Banking

ANZ boss Shayne Elliott says ‘fewer people getting into trouble’


Speaking to home loan stress testing, ANZ boss Shayne Elliott says dropping standards would help few customers at the bank.

Banks are forced to assess new and refinancing home loans at interest rates 3 per cent higher than the market rate, but CBA, Westpac and NAB have signalled they would rethink this buffer to help rescue so-called “mortgage prisoners” – those struggling to afford their repayments but cannot refinance to a better deal because they don’t pass stress testing hurdles – if borrowers met certain criteria.

Elliott said the current buffer was appropriate given “the difficulty is that we don’t know what the future holds”.

“If we were sitting here two or three years ago, I don’t think any of us would have said rates would rise by 3 to 4 percentage points,” he said.

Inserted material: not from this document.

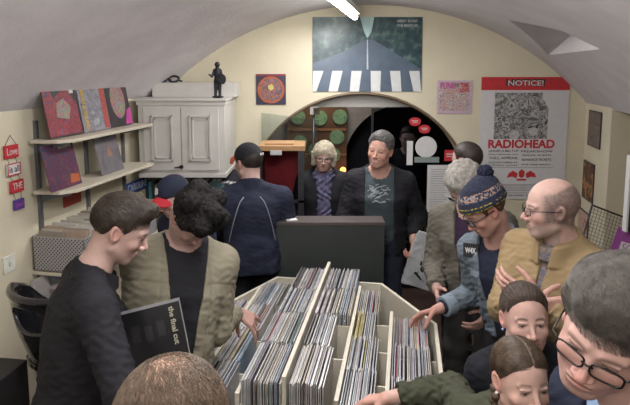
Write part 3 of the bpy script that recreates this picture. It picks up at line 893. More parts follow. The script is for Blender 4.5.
flat(ab, 'printed_sky', [(-.07*w, .5*h), (.06*w, .5*h), (.035*w, .30*h), (0, .22*h), (-.03*w, .30*h)], mat('printed pale sky', (.42, .62, .62), rough=.35, var=.1), -.006)
flat(ab, 'printed_line', [(-.004*w, .20*h), (.004*w, .20*h), (.012*w, -.2*h), (-.004*w, -.2*h)], mat('printed pale line', (.45, .48, .50), rough=.35), -.0062)
pw = mat('printed white blocks', (.62, .64, .64), rough=.35, var=.05)
for k in range(6):
    x0 = -.50*w+k*.176*w
    flat(ab, 'printed_block', [(max(x0-.05*w*(1-k/2.5), -.5*w), -.5*h), (min(x0+.085*w-.05*w*(1-k/2.5), .5*w), -.5*h), (min(x0+.10*w, .5*w), -.22*h), (x0+.005*w, -.22*h)], pw, -.0062)
text(ab, 'ABBEY ROAD', (.36*w, -.0070, .445*h), .034, white, width=.19*w); text(ab, 'THE BEATLES', (.36*w, -.0070, .385*h), .034, white, width=.19*w)
# concert poster
cpst, w, h = poster('concert_poster', 481.5, 77, 563.5, 199, BY-.004, 'tall white concert poster with a red band and big red name', 'poster', mat('poster paper', (.60, .60, .62), rough=.45, var=.03))
flat(cpst, 'red_band', [(-w/2, h/2), (w/2, h/2), (w/2, h/2-.105*h), (-w/2, h/2-.105*h)], redm)
text(cpst, 'NOTICE!', (0, -.0062, .5*h-.047*h), .085, ink, width=.44*w, bold=.004); text(cpst, 'NOTICE!', (0, -.0072, .5*h-.05*h), .07, white, width=.40*w, bold=.001)
etch = art_mat('grey engraving print', [(.02, .02, .02), (.45, .45, .46), (.05, .05, .05), (.5, .5, .5), (.12, .12, .12)], scale=11, kind='noise', detail=3, distort=1.5)
flat(cpst, 'printed_picture', [(-.34*w, .375*h), (.20*w, .375*h), (.20*w, .33*h), (.27*w, .25*h), (.27*w, -.0*h), (-.34*w, -.0*h)], etch)
for (cx_, cz_) in ((-.10, .035), (.11, .06)):
    flat(cpst, 'printed_figure', [(cx_*w+.055*w*math.cos(t), cz_*h+.035*h*math.sin(t)) for t in [2*math.pi*k/16 for k in range(16)]], mat('pale print', (.45, .45, .46), var=.2, scale=40), -.0062)
text(cpst, 'RADIOHEAD', (-.02*w, -.0062, -.045*h), .11, redm, width=.76*w, bold=.004)
lines = [('UNDER A BIG TOP', -.20, .34, .030), ('FREAKSHOW', .18, .36, .030), ('PERFORMING LIVE', -.20, .34, .016), ('WILL APPEAR', -.20, .33, .034), ('SPECIAL GUESTS', .18, .33, .022), ('ADVANCE TICKETS', .18, .34, .034), ('DOORS OPEN AT', -.20, .33, .022), ('EVENING SHOW', -.20, .33, .020), ('FOR ONE NIGHT', .18, .33, .020)]
zs = [-.100, -.103, -.128, -.158, -.135, -.172, -.195, -.218, -.212]
for (tx, fx, fw_, sz), z in zip(lines, zs): text(cpst, tx, (fx*w-.02*w, -.0062, z*h), sz, ink, width=fw_*w)
for k, z in enumerate([-.235, -.375, -.385, -.398, -.412, -.425, -.445]):
    flat(cpst, 'fine_print', [(-.34*w, z*h), (.36*w, z*h), (.36*w, z*h-.004*h), (-.34*w, z*h-.004*h)], mat('grey ink', (.25, .25, .28)))
# red crest
for pts_ in ([(0, -.25), (.035, -.27), (.03, -.31), (0, -.325), (-.03, -.31), (-.035, -.27)], [(.045, -.285), (.10, -.262), (.15, -.285), (.17, -.32), (.11, -.312), (.06, -.325)], [(-.045, -.285), (-.10, -.262), (-.15, -.285), (-.17, -.32), (-.11, -.312), (-.06, -.325)], [(-.06, -.33), (.06, -.33), (.05, -.345), (-.05, -.345)]):
    flat(cpst, 'red_crest', [(x*w, z*h) for x, z in pts_], redm)
text(cpst, 'DATES AND TICKETS', (0, -.0062, -.468*h), .02, ink, width=.5*w)
# square sleeves on the back wall
m = mat('dark blue print', (.03, .025, .06), rough=.4)
sq, w, h = poster('framed_record_sleeve', 256, 74, 286, 104.5, BY-.004, 'square dark sleeve with an orange ring pattern beside the bronze figure', 'record sleeve', m, th=.008)
flat(sq, 'top_strip', [(-w/2, h/2), (w/2, h/2), (w/2, h/2-.02), (-w/2, h/2-.02)], mat('maroon print', (.20, .03, .05)), -.0095, -.008)
mand = art_mat('mandala print', [(.35, .07, .02), (.08, .10, .20), (.45, .16, .05), (.05, .03, .06), (.12, .16, .24)], scale=34, kind='noise', detail=2)
mb = MB(); mb.cyl((0, 0), .128, -.0005, .0005, 40); mb.build('printed_ring', mat('orange print', (.42, .10, .03)), sq, loc=(0, -.0092, -.005), rot=(math.pi/2, 0, 0))
mb = MB(); mb.cyl((0, 0), .112, -.0005, .0005, 40); mb.build('printed_disc', mand, sq, loc=(0, -.0104, -.005), rot=(math.pi/2, 0, 0))
for sx_ in (-1, 1):
    pass
mb = MB(); mb.cyl((0, 0), .028, -.0005, .0005, 20); mb.build('printed_eye', mat('yellow print', (.55, .45, .15)), sq, loc=(0, -.0114, .020), rot=(math.pi/2, 0, 0))
mg, w, h = poster('pink_magazine_sheet', 437.5, 80.5, 471, 113.5, BY-.004, 'square pink and white picture sheet between the two large posters', 'poster', mat('pale pink print', (.52, .38, .50), rough=.5))
flat(mg, 'printed_picture', [(-.44*w, .45*h), (.44*w, .45*h), (.44*w, -.42*h), (-.44*w, -.42*h)], art_mat('comic print', [(.55, .5, .5), (.10, .10, .12), (.60, .55, .55), (.45, .12, .08), (.35, .42, .42), (.6, .58, .55)], scale=38, kind='noise', detail=3), -.0052)
pinkt = mat('magenta print', (.50, .06, .30)); 
text(mg, 'PUNK', (-.20*w, -.0064, .33*h), .085, pinkt, width=.44*w, bold=.002); text(mg, 'HIS', (.07*w, -.0064, .36*h), .05, ink, width=.12*w); text(mg, 'TOUR', (.28*w, -.0064, .35*h), .055, redm, width=.26*w, bold=.002); text(mg, 'LIVE', (.28*w, -.0064, .20*h), .05, redm, width=.26*w, bold=.002)
# pictures on the pier side
ths = math.atan(.19)
def wall_side(px, Yc, w, zt, zb, m, label, inner=None):
    Rm = math.pi/2-ths
    X = RX(Yc)-.004
    r = empty('small_picture', (X, Yc, (zt+zb)/2), -math.pi/2-ths+0, label=label, cat='picture')
    # local x runs along the wall, local -y faces the room
    h = zt-zb
    mb = MB(); mb.bb((-w/2, -.008, -h/2), (w/2, 0, h/2)); mb.build('frame', mat('dark thin frame', (.03, .03, .035), rough=.4), r)
    mb = MB(); mb.bb((-w/2+.012, -.0095, -h/2+.012), (w/2-.012, -.008, h/2-.012)); mb.build('print', m, r)
    return r
def rx_at(px):  # Y on the right pier for a pixel column
    u = (px-315)/F*1.0
    for i in range(600):
        Y = 5.3-i*.002
        if RX(Y)/Y*.0+W(px, 150, Y)[0] <= RX(Y)+1e-9: return Y
    return 4.7
def pier_pic(x0, x1, y0, y1, m, label):
    Ya, Yb = rx_at(x0), rx_at(x1); Yc_ = (Ya+Yb)/2
    return wall_side(0, Yc_, abs(Ya-Yb)/math.cos(ths), W(x0, y0, Yc_)[2], W(x0, y1, Yc_)[2], m, label)
pier_pic(588, 600.5, 111, 147, art_mat('brown group photo', [(.05, .04, .04), (.20, .15, .13), (.10, .07, .07), (.32, .27, .24)], scale=25, kind='noise'), 'topmost small brown picture on the side of the pier')
p2 = pier_pic(585.5, 596.5, 162, 200, art_mat('dark red photo', [(.03, .015, .015), (.10, .03, .02), (.04, .02, .02), (.5, .22, .06), (.05, .02, .02)], scale=9, kind='noise'), 'small dark picture with an orange glow, second down on the pier')
pier_pic(580.5, 593.5, 209, 240, art_mat('red white photo', [(.42, .06, .04), (.5, .45, .4), (.4, .08, .05)], scale=20, kind='noise'), 'small red picture, lowest on the side of the pier')
# ------------------------------------------------------------------ strip light on the vault
def batten(Xc, Ya, Yb, z, label):
    e = empty('strip_light', (Xc, (Ya+Yb)/2, z), -ths, label=label, cat='ceiling light')
    L = (Yb-Ya)/2
    m = MB(); m.bb((-.045, -L, .0), (.045, L, .045)); m.build('housing', mat('white enamel', (.8, .8, .8), rough=.3), e, bevel=.005)
    m = MB(); m.tube([(0, -L+.03, -.022), (0, L-.03, -.022)], .026, 12)
    m.build('tube_lamp', mat('fluorescent tube', (1, 1, 1), emit=(1.0, .98, .92), estr=LAMP), e, smooth=True)
    m = MB()
    for s in (-1, 1): m.bb((-.02, s*(L-.015)-.015, -.045), (.02, s*(L-.015)+.015, 0))
    m.build('end_holder', mat('white enamel', (.8, .8, .8)), e)
    m = MB(); m.tube([(0, 0, .045), (0, 0, .12)], .01, 8); m.build('bracket', mat('white enamel', (.8, .8, .8)), e)
    return e
LAMP = 22
batten(W(350, 18, 4.75)[0]-.09, 3.35, 4.85, W(350, 14, 4.8)[2], 'bright white strip light at the crown of the vault above the street poster')
batten(-.05, .2, 1.7, 2.66, 'added unseen white strip light over the near end of the record browser')  # fixture added out of view to light the foreground
batten(-.55, -1.1, -.1, 2.66, 'added unseen white strip light behind the viewpoint')  # another unseen fixture, added for light on the near figures
# ------------------------------------------------------------------ left wall shelving
th_l = math.atan(.19)
def LW(Y, off=0):    # a point off metres clear of the left wall's face
    return np.array([LX(Y)+off*math.cos(th_l), Y-off*math.sin(th_l)])
steel = mat('grey slotted steel', (.14, .15, .17), rough=.4, metal=.3)
shelfm = mat('cream shelf board', (.60, .55, .45), rough=.5, var=.05)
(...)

The Australian Financial Review understands ANZ believes a reduced serviceability buffer would only help less than 1 per cent of its mortgage book.

ANZ chief risk officer Kevin Corbally said a 3 per cent buffer was “responsible”.

“If we reduced it [the buffer] to a lower level, say 1 per cent, it wouldn’t have materially helped our customer base,” Corbally said.

Committee chairman Daniel Mulino then asked about bank branch closures.

Elliott said when he had taken on the role of CEO, ANZ had 678 branches in Australia, but that had since reduced to 391.

“Most of the closures have happened in capital cities. There has been essentially no closures in regional and very remote Australia,” he said.

“The reality is remote towns, parts of the country, are difficult to service in general … from a banking perspective, we are lucky we are able to provide most of those services in a different way … we are not in physical goods, like a petrol station.”